Why not read this book:
— The core story did not need 800 pages. All suspense wears off by the time you get to the action and twists at the end. “Wanderers” would have been better with some ruthless editing.
— The “bad” people are caricatures of rural Republicans. They’re racist, gun-obsessed bullies and rapists. They’re gauche. The most powerful among them control the rest of the population with biased news. The author really lays it on thick. I may be a true blue California Democrat, but I have no patience for an 800-page anti-Republican screed. It’s boring, unimaginative, and I’d much rather read a book with complex and semi-sympathetic villains.
— One of the major romances in the book is...terribly written.
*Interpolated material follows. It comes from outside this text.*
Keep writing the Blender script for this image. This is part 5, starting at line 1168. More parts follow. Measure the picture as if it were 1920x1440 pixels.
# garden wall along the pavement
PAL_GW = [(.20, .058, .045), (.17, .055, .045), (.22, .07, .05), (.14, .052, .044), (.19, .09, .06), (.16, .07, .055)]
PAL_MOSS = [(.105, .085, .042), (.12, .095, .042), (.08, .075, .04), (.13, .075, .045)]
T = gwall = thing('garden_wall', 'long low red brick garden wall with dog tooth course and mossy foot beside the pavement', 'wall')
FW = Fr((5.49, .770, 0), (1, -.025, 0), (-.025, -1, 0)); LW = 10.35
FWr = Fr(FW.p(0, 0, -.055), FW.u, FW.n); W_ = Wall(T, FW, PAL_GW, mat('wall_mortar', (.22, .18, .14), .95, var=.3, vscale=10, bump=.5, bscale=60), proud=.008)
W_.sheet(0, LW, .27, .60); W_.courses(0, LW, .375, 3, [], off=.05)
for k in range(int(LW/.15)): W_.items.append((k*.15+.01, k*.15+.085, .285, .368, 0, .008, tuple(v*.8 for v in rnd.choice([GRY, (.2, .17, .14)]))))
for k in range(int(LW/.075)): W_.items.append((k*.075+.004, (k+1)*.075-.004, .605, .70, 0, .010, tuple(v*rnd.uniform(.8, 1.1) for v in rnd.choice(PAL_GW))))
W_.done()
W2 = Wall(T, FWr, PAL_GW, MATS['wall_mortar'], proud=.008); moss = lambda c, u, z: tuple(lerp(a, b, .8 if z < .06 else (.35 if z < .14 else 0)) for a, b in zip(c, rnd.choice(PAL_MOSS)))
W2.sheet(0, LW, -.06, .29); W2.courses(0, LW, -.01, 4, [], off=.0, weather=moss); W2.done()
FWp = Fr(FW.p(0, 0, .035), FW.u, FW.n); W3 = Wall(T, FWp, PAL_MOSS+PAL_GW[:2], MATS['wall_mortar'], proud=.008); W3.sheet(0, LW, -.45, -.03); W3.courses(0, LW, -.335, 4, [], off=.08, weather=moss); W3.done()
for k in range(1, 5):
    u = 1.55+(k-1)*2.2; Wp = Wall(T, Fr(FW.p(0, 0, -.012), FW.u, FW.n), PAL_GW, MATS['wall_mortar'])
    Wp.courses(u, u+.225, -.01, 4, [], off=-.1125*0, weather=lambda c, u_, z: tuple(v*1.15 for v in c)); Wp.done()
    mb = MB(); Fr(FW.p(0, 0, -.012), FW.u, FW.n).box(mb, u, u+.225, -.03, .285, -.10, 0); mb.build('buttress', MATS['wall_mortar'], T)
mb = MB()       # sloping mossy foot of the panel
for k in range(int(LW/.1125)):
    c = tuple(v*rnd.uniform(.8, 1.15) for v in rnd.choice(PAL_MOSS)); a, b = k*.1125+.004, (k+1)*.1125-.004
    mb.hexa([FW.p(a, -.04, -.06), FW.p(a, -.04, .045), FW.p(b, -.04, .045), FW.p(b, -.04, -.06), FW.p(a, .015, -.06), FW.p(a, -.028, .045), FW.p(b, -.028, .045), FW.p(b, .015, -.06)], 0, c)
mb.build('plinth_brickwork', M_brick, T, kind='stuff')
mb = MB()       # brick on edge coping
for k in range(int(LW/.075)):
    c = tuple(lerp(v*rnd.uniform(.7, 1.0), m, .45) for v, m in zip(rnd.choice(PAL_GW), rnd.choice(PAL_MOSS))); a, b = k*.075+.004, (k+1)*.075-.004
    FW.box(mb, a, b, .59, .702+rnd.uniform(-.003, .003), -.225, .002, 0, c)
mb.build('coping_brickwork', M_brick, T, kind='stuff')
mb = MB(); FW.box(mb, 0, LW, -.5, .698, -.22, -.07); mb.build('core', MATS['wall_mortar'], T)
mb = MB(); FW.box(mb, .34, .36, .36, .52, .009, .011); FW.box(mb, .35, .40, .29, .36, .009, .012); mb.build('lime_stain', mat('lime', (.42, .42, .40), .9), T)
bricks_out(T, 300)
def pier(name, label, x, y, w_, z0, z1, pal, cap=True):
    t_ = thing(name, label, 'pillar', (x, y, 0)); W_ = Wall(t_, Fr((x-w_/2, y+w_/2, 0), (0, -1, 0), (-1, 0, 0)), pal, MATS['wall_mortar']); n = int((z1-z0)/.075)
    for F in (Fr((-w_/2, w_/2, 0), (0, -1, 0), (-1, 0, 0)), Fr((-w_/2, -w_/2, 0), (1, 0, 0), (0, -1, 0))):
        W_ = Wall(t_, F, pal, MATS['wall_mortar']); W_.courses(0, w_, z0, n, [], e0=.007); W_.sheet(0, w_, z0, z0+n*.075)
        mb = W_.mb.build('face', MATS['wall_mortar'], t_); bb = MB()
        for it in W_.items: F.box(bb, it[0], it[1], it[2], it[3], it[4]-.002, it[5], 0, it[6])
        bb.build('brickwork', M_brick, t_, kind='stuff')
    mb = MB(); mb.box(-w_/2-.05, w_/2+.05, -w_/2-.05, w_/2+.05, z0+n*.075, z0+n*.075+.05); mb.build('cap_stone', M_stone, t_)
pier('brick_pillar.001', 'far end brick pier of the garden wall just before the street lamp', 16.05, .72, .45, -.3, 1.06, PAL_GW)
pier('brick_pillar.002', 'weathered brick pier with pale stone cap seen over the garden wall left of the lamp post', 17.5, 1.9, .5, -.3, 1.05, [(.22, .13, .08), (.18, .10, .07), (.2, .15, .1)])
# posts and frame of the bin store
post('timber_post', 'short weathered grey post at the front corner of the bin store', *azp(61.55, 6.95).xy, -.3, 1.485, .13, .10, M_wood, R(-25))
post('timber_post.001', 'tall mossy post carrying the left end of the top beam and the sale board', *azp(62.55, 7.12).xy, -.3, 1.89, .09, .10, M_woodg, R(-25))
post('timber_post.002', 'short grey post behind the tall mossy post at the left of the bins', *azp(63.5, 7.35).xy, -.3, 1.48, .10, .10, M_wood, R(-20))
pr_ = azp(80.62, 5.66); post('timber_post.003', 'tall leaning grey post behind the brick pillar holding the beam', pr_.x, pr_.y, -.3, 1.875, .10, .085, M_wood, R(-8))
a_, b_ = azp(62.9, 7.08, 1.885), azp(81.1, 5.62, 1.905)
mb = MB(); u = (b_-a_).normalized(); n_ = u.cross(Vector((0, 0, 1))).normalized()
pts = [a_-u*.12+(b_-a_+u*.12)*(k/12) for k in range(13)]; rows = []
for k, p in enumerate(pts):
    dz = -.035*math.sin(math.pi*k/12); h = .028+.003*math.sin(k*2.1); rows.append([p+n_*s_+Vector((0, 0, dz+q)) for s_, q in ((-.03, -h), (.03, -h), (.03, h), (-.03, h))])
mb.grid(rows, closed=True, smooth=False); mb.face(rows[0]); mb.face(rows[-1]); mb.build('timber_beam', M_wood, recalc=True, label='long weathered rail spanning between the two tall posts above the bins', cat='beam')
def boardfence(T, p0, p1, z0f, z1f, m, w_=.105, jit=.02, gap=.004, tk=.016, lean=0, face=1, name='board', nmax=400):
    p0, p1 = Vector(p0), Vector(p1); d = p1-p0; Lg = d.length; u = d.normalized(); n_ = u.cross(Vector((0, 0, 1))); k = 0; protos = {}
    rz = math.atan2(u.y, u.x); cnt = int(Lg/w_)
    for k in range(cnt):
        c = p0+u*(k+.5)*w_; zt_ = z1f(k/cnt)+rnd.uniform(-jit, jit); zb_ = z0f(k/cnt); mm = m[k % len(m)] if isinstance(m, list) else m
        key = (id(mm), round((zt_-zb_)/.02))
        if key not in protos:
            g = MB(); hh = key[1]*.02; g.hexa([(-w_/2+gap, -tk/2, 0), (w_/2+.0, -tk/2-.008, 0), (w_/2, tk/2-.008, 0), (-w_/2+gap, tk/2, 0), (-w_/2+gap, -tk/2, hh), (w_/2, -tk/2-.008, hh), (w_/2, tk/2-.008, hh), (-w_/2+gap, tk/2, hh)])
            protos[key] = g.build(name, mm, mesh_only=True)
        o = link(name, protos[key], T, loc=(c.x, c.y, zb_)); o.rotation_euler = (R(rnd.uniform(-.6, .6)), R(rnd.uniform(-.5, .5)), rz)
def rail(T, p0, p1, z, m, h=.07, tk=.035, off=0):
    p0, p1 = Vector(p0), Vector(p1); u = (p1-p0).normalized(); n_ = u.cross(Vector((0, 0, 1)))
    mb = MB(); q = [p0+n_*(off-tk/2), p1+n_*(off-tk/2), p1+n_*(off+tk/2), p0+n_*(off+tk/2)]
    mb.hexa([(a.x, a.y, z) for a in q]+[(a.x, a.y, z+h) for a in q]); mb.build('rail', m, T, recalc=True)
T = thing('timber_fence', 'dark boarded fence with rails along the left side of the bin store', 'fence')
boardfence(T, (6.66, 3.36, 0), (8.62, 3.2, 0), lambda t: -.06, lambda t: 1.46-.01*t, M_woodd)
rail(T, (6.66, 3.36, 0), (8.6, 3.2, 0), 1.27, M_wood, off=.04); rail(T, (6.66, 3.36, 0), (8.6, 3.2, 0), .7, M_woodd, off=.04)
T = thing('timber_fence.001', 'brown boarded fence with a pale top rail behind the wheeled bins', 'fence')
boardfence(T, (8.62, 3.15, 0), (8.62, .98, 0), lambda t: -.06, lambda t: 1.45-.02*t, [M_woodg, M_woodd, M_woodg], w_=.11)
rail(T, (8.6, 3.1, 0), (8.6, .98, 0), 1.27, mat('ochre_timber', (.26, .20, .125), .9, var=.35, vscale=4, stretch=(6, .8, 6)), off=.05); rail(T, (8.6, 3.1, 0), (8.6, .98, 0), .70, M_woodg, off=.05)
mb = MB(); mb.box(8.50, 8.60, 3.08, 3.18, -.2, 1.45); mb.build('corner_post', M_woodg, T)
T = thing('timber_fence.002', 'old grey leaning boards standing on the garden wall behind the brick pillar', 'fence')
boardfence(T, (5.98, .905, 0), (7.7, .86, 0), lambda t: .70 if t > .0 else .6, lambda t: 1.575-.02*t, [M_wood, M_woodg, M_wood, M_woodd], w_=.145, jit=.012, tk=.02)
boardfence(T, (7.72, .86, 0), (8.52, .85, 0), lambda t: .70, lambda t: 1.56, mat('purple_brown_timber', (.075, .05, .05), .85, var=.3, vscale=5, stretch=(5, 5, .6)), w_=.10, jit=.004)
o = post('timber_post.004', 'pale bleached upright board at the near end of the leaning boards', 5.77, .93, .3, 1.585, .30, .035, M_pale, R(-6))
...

Out of nowhere, suddenly two major characters are screwing and saying “I love you.” The romance fills two plot holes, but the author doesn’t do much to convince the reader of the romance.
— The book heavily features an “Artificial Intelligence” with godlike characteristics, accompanied by a programmer who doesn’t seem to know anything about programming. I could forgive this if the book introduced a new angle on powerful technology, but “Wanderers” doesn’t have anything new to say about machines as gods.

n.b. “Afterwar” and “Wanderers” share much in common: an American civil war in the near future, reflecting Trump-era anxiety. Between the two, “Afterwar” is a MUCH better book.